A hundred miles or so up the road from Ben’s place in Livingston, another Brittany, name of Rusty, treated Terry Barker and me to a display of bird-finding prowess that still makes me shake my head in disbelief. Long of ear and short of leg, Rusty looked like a slightly overgrown lap dog. If he was carrying a sage hen in his mouth he might—repeat, might—have weighed 30 pounds. But that little guy had a heart, and a motor, out of all proportion to his size.
On that September hunt with his owner, Nolan Huffman—a pretty fair hand with a bird dog, as you might have heard—Rusty found everything. Sharp-tailed grouse, Huns, sage grouse, the occasional out-of-season pheasant: If there was a bird within a quarter mile of us, Rusty pointed it. Eventually the other dogs seemed to figure out that they didn’t stand a chance with Rusty on the ground, and while they didn’t give up, exactly, it was clear from their defeated body language that they were just going through the motions.
I don’t want to say that Rusty made it almost too easy, but on our last afternoon, hunting a beautiful piece of grass in the shadow of the Judith Mountains, I turned to Terry and Nolan and said, “I don’t know about you, but I don’t need to kill any more birds. We’ve already had a great day—and I’m thinking that a beer would taste awfully good.”
At that moment, right on cue, Rusty pointed again. “Tell you what,” Terry said. “We’ll shoot this flush, and then, no matter what happens, we’ll call it a day.”

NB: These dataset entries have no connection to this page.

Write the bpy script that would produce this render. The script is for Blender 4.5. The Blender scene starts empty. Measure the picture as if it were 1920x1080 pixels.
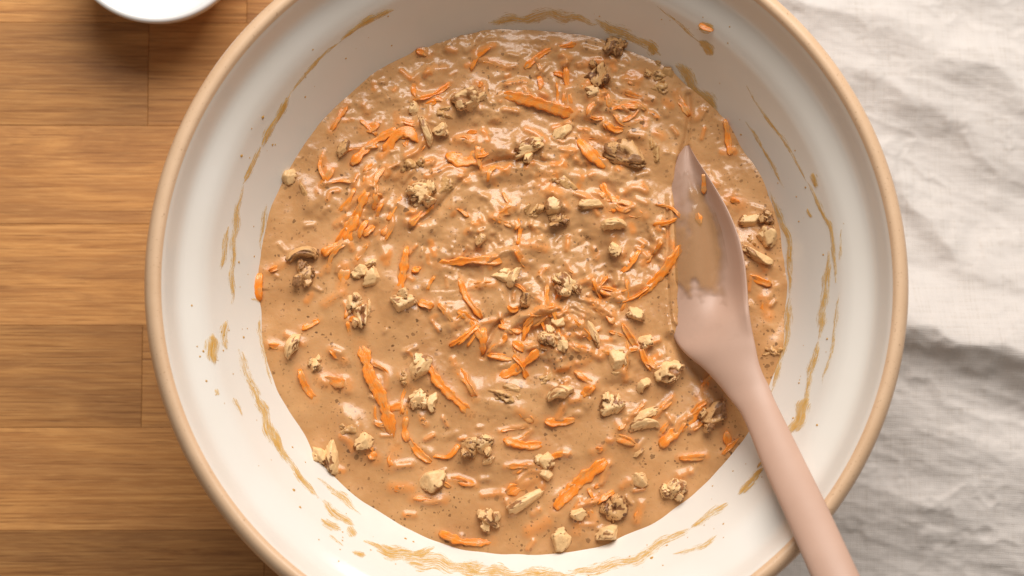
import bpy, math, random
import numpy as np
from mathutils import Vector, Matrix

random.seed(7)
scene = bpy.context.scene
COL = scene.collection

# ------------------------------------------------------------------ camera
FPX = 3700.0                      # focal length in photograph pixels (1920 wide)
CAM_Z = 0.88
RIM_Z = 0.130
cam_d = bpy.data.cameras.new('camera'); cam = bpy.data.objects.new('camera', cam_d); COL.objects.link(cam)
scene.camera = cam
cam_d.sensor_width = 36.0
cam_d.lens = FPX / 1920 * 36.0
cam_d.clip_start = 0.01; cam_d.clip_end = 50
nadir = Vector((-125, -280, -FPX)).normalized()           # straight down, in camera axes
CQ = nadir.rotation_difference(Vector((0, 0, -1)))
CR = CQ.to_matrix()
def ray(px, py):
    return CR @ Vector(((px - 960) / FPX, -(py - 540) / FPX, -1.0))
_d = ray(993, 525)
_s = (CAM_Z - RIM_Z) / -_d.z
CPOS = Vector((0, 0, RIM_Z)) - _d * _s
cam.rotation_mode = 'QUATERNION'; cam.rotation_quaternion = CQ; cam.location = CPOS
cam_d.dof.use_dof = True; cam_d.dof.focus_distance = 0.80; cam_d.dof.aperture_fstop = 8.0
def at(px, py, z):
    d = ray(px, py); t = (z - CPOS.z) / d.z
    return CPOS + d * t
def ppm(z):                        # photograph pixels per metre at height z
    return FPX / (CPOS.z - z)

# ------------------------------------------------------------------ light
world = bpy.data.worlds.new('World'); scene.world = world; world.use_nodes = True
bg = world.node_tree.nodes['Background']
bg.inputs[0].default_value = (1.0, 0.89, 0.77, 1); bg.inputs[1].default_value = 0.21
win_d = bpy.data.lights.new('window_light', 'AREA'); win = bpy.data.objects.new('window_light', win_d); COL.objects.link(win)
win_d.shape = 'RECTANGLE'; win_d.size = 1.25; win_d.size_y = 1.0; win_d.energy = 37.5; win_d.color = (1.0, 0.958, 0.912)
_az, _el, _dist = math.radians(82), math.radians(44), 1.5
win.location = (_dist * math.cos(_az) * math.cos(_el), _dist * math.sin(_az) * math.cos(_el), 0.08 + _dist * math.sin(_el))
win.rotation_euler = (Vector((0, 0, 0.08)) - win.location).to_track_quat('-Z', 'Y').to_euler()
vs = scene.view_settings
vs.view_transform = 'Standard'; vs.look = 'None'; vs.gamma = 1; vs.exposure = 0.0; vs.use_curve_mapping = False
scene.render.engine = 'CYCLES'
scene.cycles.use_denoising = True
scene.cycles.max_bounces = 8; scene.cycles.diffuse_bounces = 5

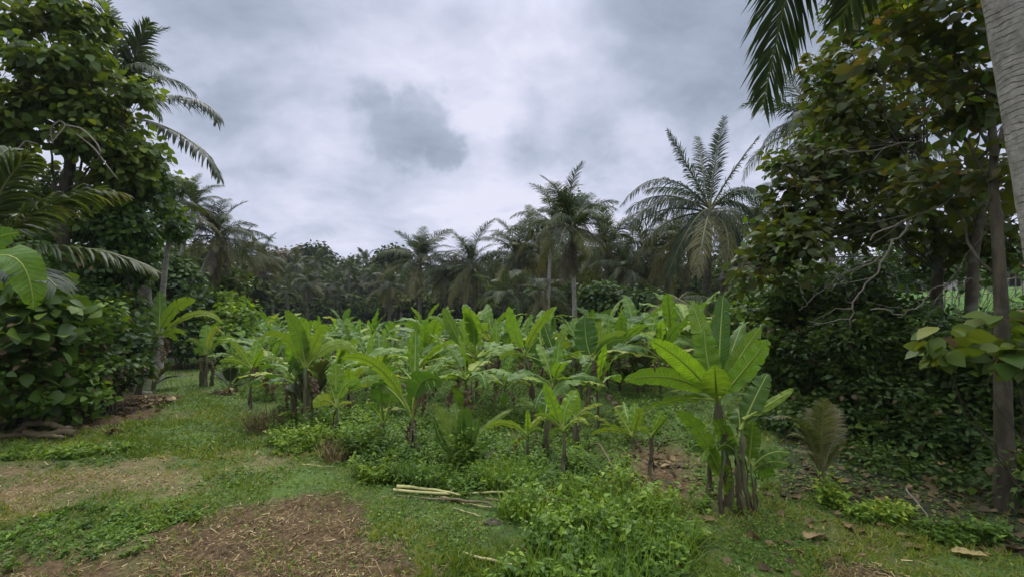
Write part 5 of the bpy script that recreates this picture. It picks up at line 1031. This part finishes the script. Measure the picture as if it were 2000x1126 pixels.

“No,” I corrected him, “you’ll shoot this flush. I’m done.”
“Suit yourself,” he said, already striding off in Rusty’s direction.
Of course, Rusty had a pair of sharptails pinned, one of which Terry killed to fill his limit. Then, in the same motion with which he’d mounted and fired his 16-gauge Arrieta side-by-side, he brought it down, broke it open, pocketed the empty and the live round, lifted it again, balanced it on his shoulder, and turned toward Nolan and me.
“Did someone say something about beer?”